The U.S. land rig count began heading in the other direction on Friday with the latest iteration of the Baker Hughes Inc. (BHI) weekly rig count. Texas saw the biggest gains, including in the dry gas Barnett Shale, which has been out of favor for a while.

The U.S. land rig count jumped 10 units, with the hike made up of nine returning oil rigs and one gas-directed unit. The inland waters and offshore categories were static from the previous week, so the U.S. gained a total of 10 rigs in all. There are 398 active land units, five running in the inland waters and 21 active in the offshore.

Seven vertical units returned to U.S. action, accompanied by three horizontal rigs. Texas saw the biggest gain, adding 13 units. Four came back to the Permian Basin. Four returned to the Eagle Ford. And the Barnett Shale saw the return of five rigs, bringing its tally to seven actives. The Cana Woodford added three rigs, and the Marcellus saw the return of one. The Mississippian Lime lost one rig.

In Canada four gas-directed rigs came back along with one miscellaneous rig, offset by the departure of one oil unit for a net gain of four rigs to a total of 69. The North American count stood at 493 at week’s end.

Whether the soldiers returning to the field are coming back too soon and in too great a number remains to be seen.
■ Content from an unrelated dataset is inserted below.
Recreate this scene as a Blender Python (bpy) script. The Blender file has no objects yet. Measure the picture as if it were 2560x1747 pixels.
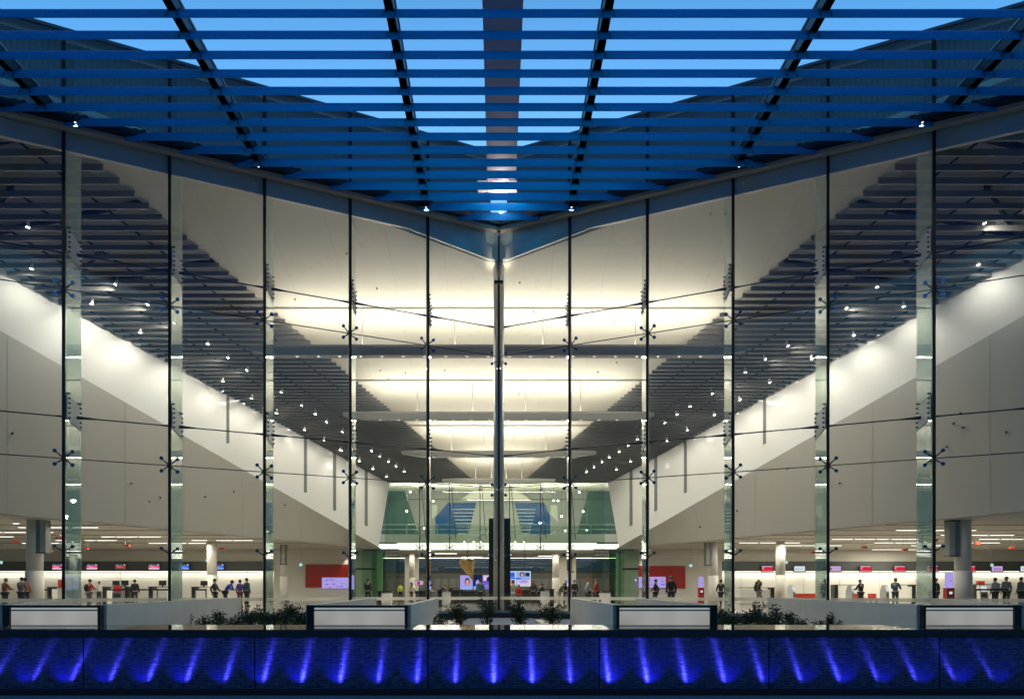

The last production response to strengthening prices brought a gusher of disappointment for many.

In a note on U.S. natural gas published Thursday, Societe Generale analyst Breanne Dougherty struck a cautious tone.

“Besides what the recent move up in price might mean for [power] generation, we are also watching for early signs of production implications,” she said. “If the Cal ’17 curve rises closer to our base case $3.50/MMBtu view before the end of 2016, stronger drilling programs may come as early as 1Q2017. An early and increased producer engagement could translate into production outperformance risk for 2017, which could soften some of the bullish bias we currently hold in our base-case outlook for the six- to 18-month time period.”

Goldman Sachs analysts took a global view on the oil price outlook in a Wednesday note and also recommended caution. “…[W]e continue to view the recovery in prices and fundamentals as fragile,” they wrote. “In particular, we expect that the 2H16 deficit will remain modest at current prices and that a return into surplus is likely in 1Q17 before inventories normalize by end-2017. This leaves additional significant disruptions in Nigeria or Venezuela, for example, as necessary catalysts to bring prices substantially above our three-month $49/bbl WTI forecast.”

Closer to home, Kathryn Downey Miller of BTU Analytics wrote recently that it would take only 100 horizontal rigs to reverse the decline in U.S. oil production. “The current relationship between rigs and wells is that a single rig can drill approximately 1.6 wells per month,” she wrote. “At that rate, how many rigs will we need to add to bring U.S. Lower 48 production declines to a halt? Not as many as you might imagine.

“Despite losing over 930 rigs from the field over the past two years, only 100 additional rigs are needed to flatten out the U.S. production profile.”

In his most recent weekly editorial, Louisiana Oil & Gas Association President Don Briggs put a different multiplier on rig count: jobs. “One rig can employ 180 direct and indirect jobs,” he said. “You do the math on losing 445 rigs multiplied by 180 jobs in one year’s time!”

Will that math work in reverse? The industry and its workers will have to wait and see if the return of 10 U.S. rigs will mean the return of 1,800 jobs. With frequently touted improvements in drilling efficiency, perhaps not.